» **Input for this task**:
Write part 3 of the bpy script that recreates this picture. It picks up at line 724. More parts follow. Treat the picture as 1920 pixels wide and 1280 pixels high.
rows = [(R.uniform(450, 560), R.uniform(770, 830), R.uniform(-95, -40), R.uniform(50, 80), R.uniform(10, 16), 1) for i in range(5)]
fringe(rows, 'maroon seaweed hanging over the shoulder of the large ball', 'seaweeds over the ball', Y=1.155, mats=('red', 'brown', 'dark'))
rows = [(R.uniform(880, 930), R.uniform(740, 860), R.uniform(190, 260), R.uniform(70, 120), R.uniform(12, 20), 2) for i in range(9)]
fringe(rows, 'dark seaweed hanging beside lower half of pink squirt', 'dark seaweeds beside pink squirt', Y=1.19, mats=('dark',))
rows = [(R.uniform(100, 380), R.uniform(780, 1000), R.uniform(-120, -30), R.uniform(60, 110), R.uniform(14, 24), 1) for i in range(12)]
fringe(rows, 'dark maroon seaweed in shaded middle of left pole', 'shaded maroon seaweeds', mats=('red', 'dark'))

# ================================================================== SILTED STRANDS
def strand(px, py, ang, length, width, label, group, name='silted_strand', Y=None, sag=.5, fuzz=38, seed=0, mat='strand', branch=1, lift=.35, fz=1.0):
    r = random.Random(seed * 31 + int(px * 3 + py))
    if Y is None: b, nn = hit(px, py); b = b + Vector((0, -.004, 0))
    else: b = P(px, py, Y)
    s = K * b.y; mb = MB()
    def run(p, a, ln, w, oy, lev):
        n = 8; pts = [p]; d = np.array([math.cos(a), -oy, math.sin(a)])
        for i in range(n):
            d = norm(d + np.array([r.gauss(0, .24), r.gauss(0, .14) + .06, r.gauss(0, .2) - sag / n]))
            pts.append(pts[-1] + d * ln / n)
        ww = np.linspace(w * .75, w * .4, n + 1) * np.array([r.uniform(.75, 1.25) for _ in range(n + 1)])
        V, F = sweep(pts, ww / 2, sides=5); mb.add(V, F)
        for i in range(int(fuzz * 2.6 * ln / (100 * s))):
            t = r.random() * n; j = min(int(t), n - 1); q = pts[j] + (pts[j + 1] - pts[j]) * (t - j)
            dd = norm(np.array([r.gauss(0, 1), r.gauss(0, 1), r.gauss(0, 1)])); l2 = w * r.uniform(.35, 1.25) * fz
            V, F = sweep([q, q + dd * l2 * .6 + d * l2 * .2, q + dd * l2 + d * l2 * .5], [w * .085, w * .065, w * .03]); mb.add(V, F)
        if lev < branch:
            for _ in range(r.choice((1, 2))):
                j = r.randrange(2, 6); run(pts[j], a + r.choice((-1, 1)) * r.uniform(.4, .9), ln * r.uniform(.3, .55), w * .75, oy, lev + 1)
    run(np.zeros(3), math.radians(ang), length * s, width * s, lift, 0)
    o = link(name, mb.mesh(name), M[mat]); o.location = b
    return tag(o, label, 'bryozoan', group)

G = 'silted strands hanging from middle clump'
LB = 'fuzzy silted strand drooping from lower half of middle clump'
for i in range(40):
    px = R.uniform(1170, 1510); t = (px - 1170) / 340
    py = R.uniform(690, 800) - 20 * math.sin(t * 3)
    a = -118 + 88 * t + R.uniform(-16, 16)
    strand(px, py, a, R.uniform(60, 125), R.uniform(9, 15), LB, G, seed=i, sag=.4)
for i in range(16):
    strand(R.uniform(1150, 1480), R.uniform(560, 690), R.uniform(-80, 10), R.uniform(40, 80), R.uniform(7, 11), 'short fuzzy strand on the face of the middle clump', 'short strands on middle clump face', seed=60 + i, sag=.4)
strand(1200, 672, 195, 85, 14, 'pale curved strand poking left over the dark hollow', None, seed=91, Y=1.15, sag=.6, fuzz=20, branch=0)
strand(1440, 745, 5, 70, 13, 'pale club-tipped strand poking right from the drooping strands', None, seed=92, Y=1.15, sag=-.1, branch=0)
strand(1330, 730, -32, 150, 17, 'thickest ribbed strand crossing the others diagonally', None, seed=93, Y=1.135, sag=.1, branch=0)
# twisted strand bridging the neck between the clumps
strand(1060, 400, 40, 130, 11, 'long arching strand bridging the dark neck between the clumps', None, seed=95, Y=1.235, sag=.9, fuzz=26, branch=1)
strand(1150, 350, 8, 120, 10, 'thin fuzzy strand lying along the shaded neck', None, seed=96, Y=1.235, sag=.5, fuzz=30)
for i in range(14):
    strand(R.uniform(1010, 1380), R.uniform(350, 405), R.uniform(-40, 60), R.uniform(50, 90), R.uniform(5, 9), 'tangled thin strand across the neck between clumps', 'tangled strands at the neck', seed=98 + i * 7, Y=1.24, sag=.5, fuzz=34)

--

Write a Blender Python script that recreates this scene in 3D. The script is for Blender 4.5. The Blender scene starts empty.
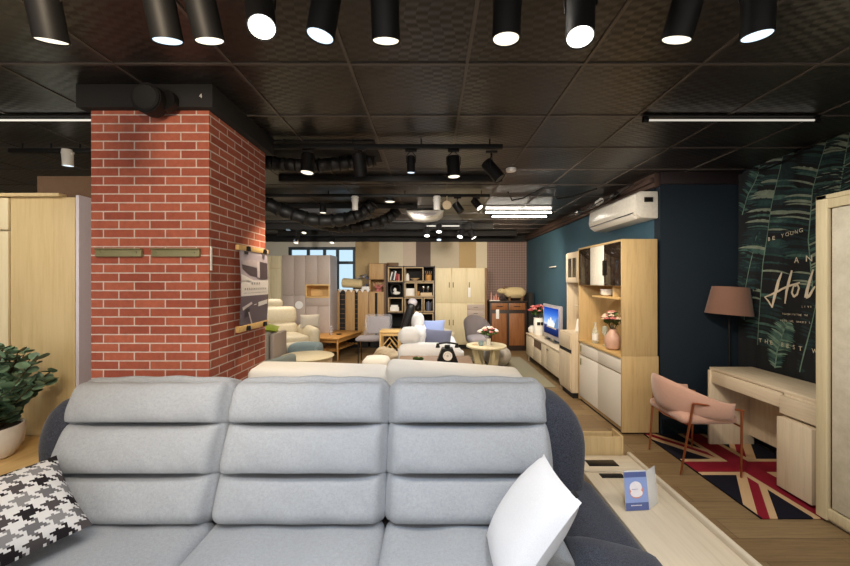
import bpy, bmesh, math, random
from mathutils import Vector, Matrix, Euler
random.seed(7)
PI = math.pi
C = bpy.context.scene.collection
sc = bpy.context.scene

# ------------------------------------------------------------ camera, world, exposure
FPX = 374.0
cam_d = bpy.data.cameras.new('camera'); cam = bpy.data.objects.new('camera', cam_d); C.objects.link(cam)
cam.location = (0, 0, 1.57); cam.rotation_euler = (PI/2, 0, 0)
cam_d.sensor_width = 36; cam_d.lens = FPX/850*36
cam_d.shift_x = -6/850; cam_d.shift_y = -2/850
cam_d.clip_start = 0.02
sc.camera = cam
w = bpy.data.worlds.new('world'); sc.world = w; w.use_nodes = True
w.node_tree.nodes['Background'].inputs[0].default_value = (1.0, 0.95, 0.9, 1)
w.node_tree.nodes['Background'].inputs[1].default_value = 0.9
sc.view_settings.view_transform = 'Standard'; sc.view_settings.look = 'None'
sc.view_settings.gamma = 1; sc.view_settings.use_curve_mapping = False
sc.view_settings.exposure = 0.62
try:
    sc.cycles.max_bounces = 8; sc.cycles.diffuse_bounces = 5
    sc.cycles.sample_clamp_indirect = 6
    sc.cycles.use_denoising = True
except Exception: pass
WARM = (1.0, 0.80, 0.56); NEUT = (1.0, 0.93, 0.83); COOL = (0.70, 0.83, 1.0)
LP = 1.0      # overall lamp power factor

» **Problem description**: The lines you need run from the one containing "Write a Blender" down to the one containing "sc = bpy.context.scene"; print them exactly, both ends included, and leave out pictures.

» **Exercise result**:
Write a Blender Python script that recreates this scene in 3D. The script is for Blender 4.5. The Blender scene starts empty.
import bpy, bmesh, math, random
from mathutils import Vector, Matrix, Euler
random.seed(7)
PI = math.pi
C = bpy.context.scene.collection
sc = bpy.context.scene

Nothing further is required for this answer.